I paint wild women. And that means I am surrounded by women who heal themselves, speak with their own voices, practice gratitude and are curious. A wild woman loves herself and honors her body with confidence. She is a self aware force to be reckoned with. And how I long to be a wild woman! But... I am a work in progress. I often struggle to feel good about my body. Even as I work closely with women, help them strip free their barriers, and revel in their beauty... I still struggle to see those things in myself. My response is anger at myself; anger and depression about being so willing to hurt my own feelings. It lays me low, every time. Maybe it's this insecurity that allows me to relate so well to other women.
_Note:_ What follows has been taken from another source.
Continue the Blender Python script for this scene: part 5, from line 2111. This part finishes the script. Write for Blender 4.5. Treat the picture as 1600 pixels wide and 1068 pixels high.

As Rumi once said, "We're all just walking each other home."
"She's Whiskey In A Teacup"
I recently divulged (on camera,,, gulp) that this painting is a self portrait of my butt. I painted it in response to an online shopping experience where I was labelled everything from a size large to a 3XL. Talk about laying a woman low! This experience negated all the good things I felt about myself, in one fell swoop. It diverted me from my journey towards being a wild woman. Against everything society is telling us, all women can and should feel good about their bodies. Like whiskey in a teacup, it will be unexpected, and it will be wild!
Wild Women... hold my hand and walk me home. I am still on this path and I am still working to be like you.